My mind swept back to my father, a gentle, embittered railroad executive whose favorite things were Princeton, Eisenhower and ragtime piano. He felt my argumentativeness pointed to a career in law. My mother read the New Yorker, doted on Ogden Nash and did not care what I did. One grandfather was a tyrannical economist who fiddled with radios; the other was a convivial football player who wanted to be Governor of New Jersey and did not live long enough to be disappointed. The answer was easy.

"No," I said.

"We lI, then, how about art school?

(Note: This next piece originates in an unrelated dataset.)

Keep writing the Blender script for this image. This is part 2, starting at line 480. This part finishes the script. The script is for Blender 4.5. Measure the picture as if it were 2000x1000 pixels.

Did someone in art school inspire you?"

Another easy answer. "I didn't go to art school." Then I expressed a hunch: "Do you have a son who wants to become an artist?"

"Yes... We lI, that is, I have a daughter who is studying art, and I was just wondering what advice I could give her."

"Tell her she must really like making art."

"And how about art school? Do you think that will help her?"

"For an ambitious, fine artist, art school is a waste of time."

There was a general fidget around the table. Some of the younger people smiled at each other. Most of the older ones were in the teaching business. Prosperous Lady looked surprised. "Really? But how do you get them to use their creativity?"

"Either reward it or leave it alone. Or both."

"And art schools don't do this?"

"Hardly anything does," I replied. "Creativity is usually honored in retrospect. A person just has to want to work that way."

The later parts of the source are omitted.